Blanck Mass
World Eater
Sacred Bones Records
Blanck Mass presents us with a schizophrenic, maddening record that takes us on a roller coaster ride with intense heights and trance-like troughs. The opening track “John Doe’s Carnival of Error” does the deed of slowly introducing us to the realm of World Eater with a somewhat beautiful and mysterious synth that can easily get stuck in ones head. But the progression begins to drop us into the other side of the record that those unfamiliar with Blanck Mass will be gripping their chairs to. The unrelenting bass kicks and saws of “Rhesus Negative” transition and juxtapose with the previous track perfectly, and ready the listener for the rest of the album. It’s jarring and gets your blood boiling to the point of emotional, ear straining exhaustion but manages to fit in a key melodic structure throughout the piece that keeps the track strangely palatable. We take a trip back to the soothing synths with “Please” but with more emotional depth and a combination of claps, kicks and reverse snares to nod your head to. It is here when the record reaches its most memorable and euphoric state, only to be transitioned back into the chaos by “The Rat” and then back out with ‘Silent Treatment’, but certainly not in a bad way. Closing out the album we have two tracks that truly encompass and summarize the trip the record puts you on.

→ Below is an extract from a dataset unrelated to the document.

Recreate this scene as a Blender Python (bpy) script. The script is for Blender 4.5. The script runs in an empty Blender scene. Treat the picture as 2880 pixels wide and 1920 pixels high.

In “Minnesota / Eas Fors / Naked”, the conflicting genres and moods are separated in the timeline with the ear melting drums in the beginning, an experimental soundscape of sub-bass, chimes and chord progressions in the middle, and a distorted, radio-recording-like groove sequence at the end. In comparison, Hive Mind meshes everything together from dance worthy drum patterns, vocal chopped melodies, head pounding kicks and even the dreamy harp-esque plucking. Blanck Mass clearly knew what he wanted to do with World Eater and he does it almost effortlessly. The album combines two sides of the emotional and even musical spectrum into one unique cluster of a project that is still oddly cohesive and seamless. Even through the punching drums that fill many of the tracks, the harmonies and melodic journeys mold the overall aesthetic of the piece together. It’s an album that pushes the envelope for the experimental electronic genre, while still having a motive behind every sound, composition and layer.